Stated exercise =
Return the data exactly, with all pictures removed.
** Start Information shown **
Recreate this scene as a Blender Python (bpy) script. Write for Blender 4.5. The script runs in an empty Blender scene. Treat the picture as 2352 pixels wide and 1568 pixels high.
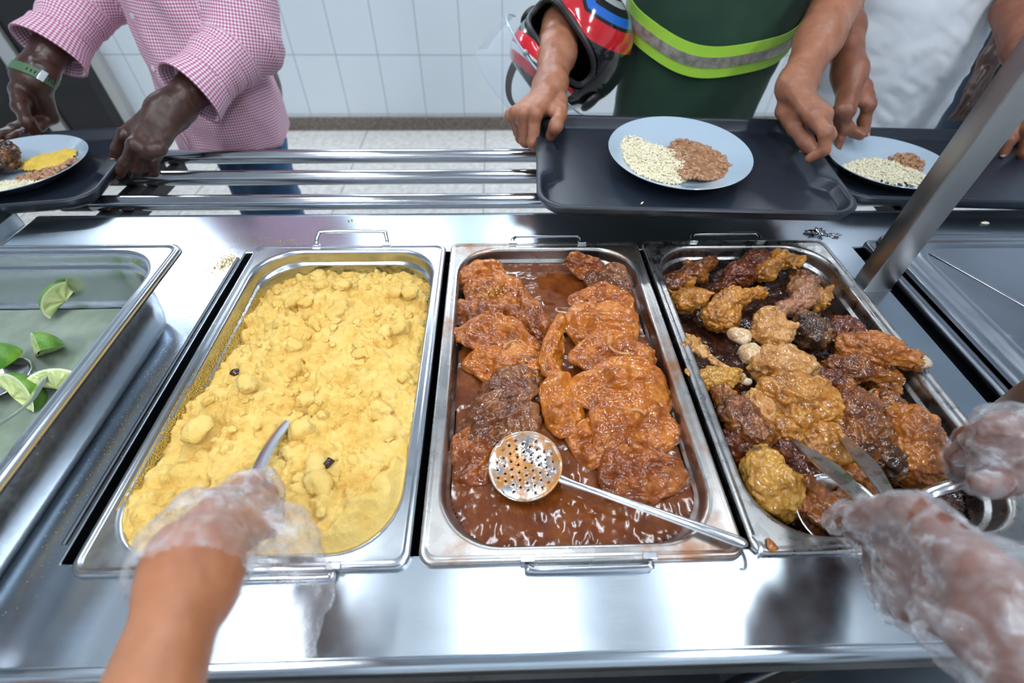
import bpy, bmesh, math, random
import numpy as np
from mathutils import Vector, Matrix, Euler

S = bpy.context.scene
COL = S.collection
random.seed(7)
RNG = np.random.default_rng(7)

# ------------------------------------------------------------------ camera, world, lamps, exposure
cd = bpy.data.cameras.new('camera')
cam = bpy.data.objects.new('camera', cd)
COL.objects.link(cam)
S.camera = cam
cd.sensor_width = 36.0
cd.lens = 16.548
cd.clip_start = 0.02
_yaw, _pit, _rol = math.radians(2.0458), math.radians(46.9647), math.radians(0.7464)
_f = Vector((math.sin(_yaw)*math.cos(_pit), math.cos(_yaw)*math.cos(_pit), -math.sin(_pit)))
_r0 = Vector((math.cos(_yaw), -math.sin(_yaw), 0)); _u0 = _r0.cross(_f)
_r = _r0*math.cos(_rol)+_u0*math.sin(_rol); _u = _u0*math.cos(_rol)-_r0*math.sin(_rol)
cam.matrix_world = Matrix(((_r.x, _u.x, -_f.x, 0.0838), (_r.y, _u.y, -_f.y, -0.1543), (_r.z, _u.z, -_f.z, 1.3687), (0, 0, 0, 1)))
cd.dof.use_dof = True
cd.dof.focus_distance = 0.66
cd.dof.aperture_fstop = 3.2

wd = bpy.data.worlds.new('world'); S.world = wd; wd.use_nodes = True
wd.node_tree.nodes['Background'].inputs[0].default_value = (0.66, 0.82, 1.0, 1)
wd.node_tree.nodes['Background'].inputs[1].default_value = 0.28
S.view_settings.view_transform = 'Standard'
S.view_settings.look = 'None'
S.view_settings.gamma = 1.0
S.view_settings.use_curve_mapping = False
S.view_settings.exposure = 0.15
S.cycles.max_bounces = 8; S.cycles.diffuse_bounces = 3; S.cycles.glossy_bounces = 4; S.cycles.transmission_bounces = 4; S.cycles.transparent_max_bounces = 12
S.cycles.caustics_reflective = False; S.cycles.caustics_refractive = False
LAMP_POWER = 17.5        # emission strength of the ceiling panels
FIX = [(0.16, 0.36), (-.85, 0.36), (1.15, 0.36), (0.6, 2.90), (-.9, 2.90), (2.1, 2.90), (-2.4, 2.90), (-0.95, -1.2), (1.3, -1.2)]
CEIL = 2.85
WALL_Y = 3.12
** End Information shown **
Exercise result =
Recreate this scene as a Blender Python (bpy) script. Write for Blender 4.5. The script runs in an empty Blender scene. Treat the picture as 2352 pixels wide and 1568 pixels high.
import bpy, bmesh, math, random
import numpy as np
from mathutils import Vector, Matrix, Euler

S = bpy.context.scene
COL = S.collection
random.seed(7)
RNG = np.random.default_rng(7)

# ------------------------------------------------------------------ camera, world, lamps, exposure
cd = bpy.data.cameras.new('camera')
cam = bpy.data.objects.new('camera', cd)
COL.objects.link(cam)
S.camera = cam
cd.sensor_width = 36.0
cd.lens = 16.548
cd.clip_start = 0.02
_yaw, _pit, _rol = math.radians(2.0458), math.radians(46.9647), math.radians(0.7464)
_f = Vector((math.sin(_yaw)*math.cos(_pit), math.cos(_yaw)*math.cos(_pit), -math.sin(_pit)))
_r0 = Vector((math.cos(_yaw), -math.sin(_yaw), 0)); _u0 = _r0.cross(_f)
_r = _r0*math.cos(_rol)+_u0*math.sin(_rol); _u = _u0*math.cos(_rol)-_r0*math.sin(_rol)
cam.matrix_world = Matrix(((_r.x, _u.x, -_f.x, 0.0838), (_r.y, _u.y, -_f.y, -0.1543), (_r.z, _u.z, -_f.z, 1.3687), (0, 0, 0, 1)))
cd.dof.use_dof = True
cd.dof.focus_distance = 0.66
cd.dof.aperture_fstop = 3.2

wd = bpy.data.worlds.new('world'); S.world = wd; wd.use_nodes = True
wd.node_tree.nodes['Background'].inputs[0].default_value = (0.66, 0.82, 1.0, 1)
wd.node_tree.nodes['Background'].inputs[1].default_value = 0.28
S.view_settings.view_transform = 'Standard'
S.view_settings.look = 'None'
S.view_settings.gamma = 1.0
S.view_settings.use_curve_mapping = False
S.view_settings.exposure = 0.15
S.cycles.max_bounces = 8; S.cycles.diffuse_bounces = 3; S.cycles.glossy_bounces = 4; S.cycles.transmission_bounces = 4; S.cycles.transparent_max_bounces = 12
S.cycles.caustics_reflective = False; S.cycles.caustics_refractive = False
LAMP_POWER = 17.5        # emission strength of the ceiling panels
FIX = [(0.16, 0.36), (-.85, 0.36), (1.15, 0.36), (0.6, 2.90), (-.9, 2.90), (2.1, 2.90), (-2.4, 2.90), (-0.95, -1.2), (1.3, -1.2)]
CEIL = 2.85
WALL_Y = 3.12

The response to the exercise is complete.